(Scene modeling code data)
☆ ☆ ☆ ☆ ☆ ☆ ☆

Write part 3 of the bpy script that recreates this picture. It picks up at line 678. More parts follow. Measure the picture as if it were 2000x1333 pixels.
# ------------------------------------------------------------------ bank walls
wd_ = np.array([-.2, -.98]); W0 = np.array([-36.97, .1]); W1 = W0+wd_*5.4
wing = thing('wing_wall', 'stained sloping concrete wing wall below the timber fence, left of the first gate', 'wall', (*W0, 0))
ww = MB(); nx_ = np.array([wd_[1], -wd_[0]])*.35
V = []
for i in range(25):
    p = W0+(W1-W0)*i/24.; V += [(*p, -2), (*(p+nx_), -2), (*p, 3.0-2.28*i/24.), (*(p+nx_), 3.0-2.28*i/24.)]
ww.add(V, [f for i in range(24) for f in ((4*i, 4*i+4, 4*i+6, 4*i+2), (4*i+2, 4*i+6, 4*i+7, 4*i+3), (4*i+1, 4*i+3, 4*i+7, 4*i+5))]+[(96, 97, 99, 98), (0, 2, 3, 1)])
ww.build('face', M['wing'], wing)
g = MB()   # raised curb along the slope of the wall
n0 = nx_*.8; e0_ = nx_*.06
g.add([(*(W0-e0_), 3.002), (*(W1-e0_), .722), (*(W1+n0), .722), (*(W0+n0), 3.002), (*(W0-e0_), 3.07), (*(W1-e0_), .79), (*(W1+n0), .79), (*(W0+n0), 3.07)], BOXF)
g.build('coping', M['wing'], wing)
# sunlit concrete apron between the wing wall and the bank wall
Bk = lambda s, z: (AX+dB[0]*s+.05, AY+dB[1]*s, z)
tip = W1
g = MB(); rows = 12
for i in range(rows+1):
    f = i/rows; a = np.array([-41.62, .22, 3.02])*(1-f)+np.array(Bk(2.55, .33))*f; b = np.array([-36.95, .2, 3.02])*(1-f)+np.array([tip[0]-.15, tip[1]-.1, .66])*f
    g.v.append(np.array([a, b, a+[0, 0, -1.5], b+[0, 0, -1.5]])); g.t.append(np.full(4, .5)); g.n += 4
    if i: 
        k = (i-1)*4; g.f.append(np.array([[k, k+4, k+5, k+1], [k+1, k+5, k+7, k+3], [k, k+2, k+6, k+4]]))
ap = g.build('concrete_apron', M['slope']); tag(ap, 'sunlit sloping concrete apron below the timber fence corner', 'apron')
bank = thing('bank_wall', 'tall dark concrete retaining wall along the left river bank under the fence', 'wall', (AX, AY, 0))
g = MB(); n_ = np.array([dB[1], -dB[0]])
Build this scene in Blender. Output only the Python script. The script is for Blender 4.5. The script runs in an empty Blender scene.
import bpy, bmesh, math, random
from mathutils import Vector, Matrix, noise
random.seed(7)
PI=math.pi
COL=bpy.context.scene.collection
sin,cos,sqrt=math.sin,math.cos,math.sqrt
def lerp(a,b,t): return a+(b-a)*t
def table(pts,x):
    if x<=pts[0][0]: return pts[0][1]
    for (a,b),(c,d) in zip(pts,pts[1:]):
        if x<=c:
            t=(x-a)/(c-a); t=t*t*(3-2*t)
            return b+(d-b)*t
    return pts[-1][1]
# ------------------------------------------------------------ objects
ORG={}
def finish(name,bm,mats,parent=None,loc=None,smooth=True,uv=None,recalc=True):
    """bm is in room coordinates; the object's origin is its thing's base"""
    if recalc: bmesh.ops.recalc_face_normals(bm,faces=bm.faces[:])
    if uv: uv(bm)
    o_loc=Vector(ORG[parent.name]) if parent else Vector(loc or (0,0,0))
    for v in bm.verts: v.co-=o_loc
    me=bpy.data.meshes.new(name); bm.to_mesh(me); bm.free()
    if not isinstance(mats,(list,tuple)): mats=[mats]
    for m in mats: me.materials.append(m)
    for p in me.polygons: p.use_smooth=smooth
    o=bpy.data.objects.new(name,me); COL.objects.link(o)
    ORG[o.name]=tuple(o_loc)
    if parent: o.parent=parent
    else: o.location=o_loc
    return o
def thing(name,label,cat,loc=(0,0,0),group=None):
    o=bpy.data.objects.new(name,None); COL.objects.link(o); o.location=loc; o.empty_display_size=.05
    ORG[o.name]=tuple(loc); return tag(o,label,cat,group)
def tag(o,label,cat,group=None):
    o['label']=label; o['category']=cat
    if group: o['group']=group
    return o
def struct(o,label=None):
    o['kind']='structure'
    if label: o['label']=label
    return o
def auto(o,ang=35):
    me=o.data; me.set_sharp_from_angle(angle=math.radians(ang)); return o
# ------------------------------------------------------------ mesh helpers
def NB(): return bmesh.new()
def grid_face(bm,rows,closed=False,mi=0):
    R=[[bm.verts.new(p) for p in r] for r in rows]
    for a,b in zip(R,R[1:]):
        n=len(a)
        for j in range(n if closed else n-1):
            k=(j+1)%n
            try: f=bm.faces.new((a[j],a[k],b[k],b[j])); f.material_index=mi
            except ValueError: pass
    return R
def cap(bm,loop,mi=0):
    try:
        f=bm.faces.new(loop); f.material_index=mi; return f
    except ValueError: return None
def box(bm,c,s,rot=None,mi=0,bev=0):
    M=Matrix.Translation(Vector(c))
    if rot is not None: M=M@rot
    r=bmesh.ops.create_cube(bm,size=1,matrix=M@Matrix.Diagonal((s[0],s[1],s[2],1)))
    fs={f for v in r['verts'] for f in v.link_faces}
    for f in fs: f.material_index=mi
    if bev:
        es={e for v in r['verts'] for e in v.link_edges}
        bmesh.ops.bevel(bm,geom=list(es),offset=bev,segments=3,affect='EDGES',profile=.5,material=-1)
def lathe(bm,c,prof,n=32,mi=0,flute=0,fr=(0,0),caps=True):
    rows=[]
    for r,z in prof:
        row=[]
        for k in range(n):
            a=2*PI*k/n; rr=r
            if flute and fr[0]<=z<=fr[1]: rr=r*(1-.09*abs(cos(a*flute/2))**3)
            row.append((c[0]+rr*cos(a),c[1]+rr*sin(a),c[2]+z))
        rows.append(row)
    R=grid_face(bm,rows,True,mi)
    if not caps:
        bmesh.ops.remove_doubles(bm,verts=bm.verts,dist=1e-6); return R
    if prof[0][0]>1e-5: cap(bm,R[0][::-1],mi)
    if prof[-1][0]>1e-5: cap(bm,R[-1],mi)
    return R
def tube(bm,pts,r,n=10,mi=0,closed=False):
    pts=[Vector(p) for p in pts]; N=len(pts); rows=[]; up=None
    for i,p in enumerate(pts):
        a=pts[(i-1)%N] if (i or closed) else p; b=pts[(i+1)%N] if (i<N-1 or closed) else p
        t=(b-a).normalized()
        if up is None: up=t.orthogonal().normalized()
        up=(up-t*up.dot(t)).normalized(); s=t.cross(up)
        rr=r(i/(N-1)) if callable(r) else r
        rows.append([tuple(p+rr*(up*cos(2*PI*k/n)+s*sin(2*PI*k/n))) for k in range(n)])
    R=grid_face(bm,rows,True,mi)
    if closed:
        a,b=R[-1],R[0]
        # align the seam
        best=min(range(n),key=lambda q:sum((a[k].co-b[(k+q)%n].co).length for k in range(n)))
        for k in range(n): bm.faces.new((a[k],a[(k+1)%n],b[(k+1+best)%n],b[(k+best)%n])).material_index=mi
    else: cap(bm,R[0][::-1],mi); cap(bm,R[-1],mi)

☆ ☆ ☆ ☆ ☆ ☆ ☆

Starting at the first line of the data above, please restate word for word every line up to and including the one that holds "ww.add(V, [f for", and add nothing else.

Write part 3 of the bpy script that recreates this picture. It picks up at line 678. More parts follow. Measure the picture as if it were 2000x1333 pixels.
# ------------------------------------------------------------------ bank walls
wd_ = np.array([-.2, -.98]); W0 = np.array([-36.97, .1]); W1 = W0+wd_*5.4
wing = thing('wing_wall', 'stained sloping concrete wing wall below the timber fence, left of the first gate', 'wall', (*W0, 0))
ww = MB(); nx_ = np.array([wd_[1], -wd_[0]])*.35
V = []
for i in range(25):
    p = W0+(W1-W0)*i/24.; V += [(*p, -2), (*(p+nx_), -2), (*p, 3.0-2.28*i/24.), (*(p+nx_), 3.0-2.28*i/24.)]
ww.add(V, [f for i in range(24) for f in ((4*i, 4*i+4, 4*i+6, 4*i+2), (4*i+2, 4*i+6, 4*i+7, 4*i+3), (4*i+1, 4*i+3, 4*i+7, 4*i+5))]+[(96, 97, 99, 98), (0, 2, 3, 1)])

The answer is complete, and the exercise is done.